When a planet falls in the "habitable zone" it means that it orbits the star at a distance that allows for the planet to have both liquid water and an atmosphere, two conditions that are considered important for life to exist.

"Our findings offer a very compelling case for a potentially habitable planet," said Astronomy Professor Steven Vogt of the University of California Santa Cruz who lead the research along with Astronomer Paul Butler of the Carnegie Institute.

To scientists a "potentially habitable" planet is not one where humans would want to live, but rather one that could sustain life.

The scientists believe the new planet has a mass three to four times that of Earth and orbits its star approximately every 37 days.

It's likely rocky planet, according to Vogt. Size is another factor in determining the likelihood of a planet to be able to support life. It has to be large enough to hold an atmosphere, but not so large that it becomes an "ice giant" like Neptune or Uranus.

"If we discover life outside our planet, it would perhaps be the most significant discovery of all time," said Ed Seidel of the National Science Foundation. "This is clearly one of the most exciting areas of science these days."

The report can be found at http://arxiv.org/list/astro-ph.EP/new.

I saw an article about that just the other day. I wasn't aware that it was in the Gliese 581 system though. This is a cool discovery because it means that Gliese 581 has at least 6 planets around it, very similar to our Solar System. Apparently the two planets that sandwich the new Earth-like Gliese 581g are similar to Mars and Venus, the two planets that are Earth's neighbors. Kind of a neat coincidence.

Of course it's a red dwarf star, which means that the system has a much much longer lifespan than our system. Planets that fall within the habitable zone in such a system will have many factors more time to develop life. But it also means that life would probably be very different if it existed. The energy output of a red dwarf is hundreds of thousands times less than a G-class star like our Sun. Planets would need to be closer to the star to stay warm enough for life. Plant life, if it existed, would be darker, perhaps even black, instead of green, in order to absorb as much light as they can. Furthermore, 581g is very close to the star and likely tidally locked, meaning that it doesn't rotate, with one side constantly facing the star and the other always in darkness. If the atmosphere and ocean currents provide enough convection the average temperature could be consistent. But planet life as we know it would be limited to the light side, meaning that any animal life would either have to be on the same side, or in the eternal twilight zone (the ring of land between the light and dark side) in order to survive.
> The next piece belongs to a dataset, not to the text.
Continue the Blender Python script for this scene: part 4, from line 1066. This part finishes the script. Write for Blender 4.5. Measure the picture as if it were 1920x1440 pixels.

The Gliese system is already older than our system by more than 2 billion years, and red dwarfs have expected lifespans of trillions of years, compared to the 10 billion estimated of the Sun. It's possible that life will develop on planets like this within that time. Or it is possible that life/civilization had already developed and ended on these planets long before we became aware of the Gliese system. Interesting points to consider.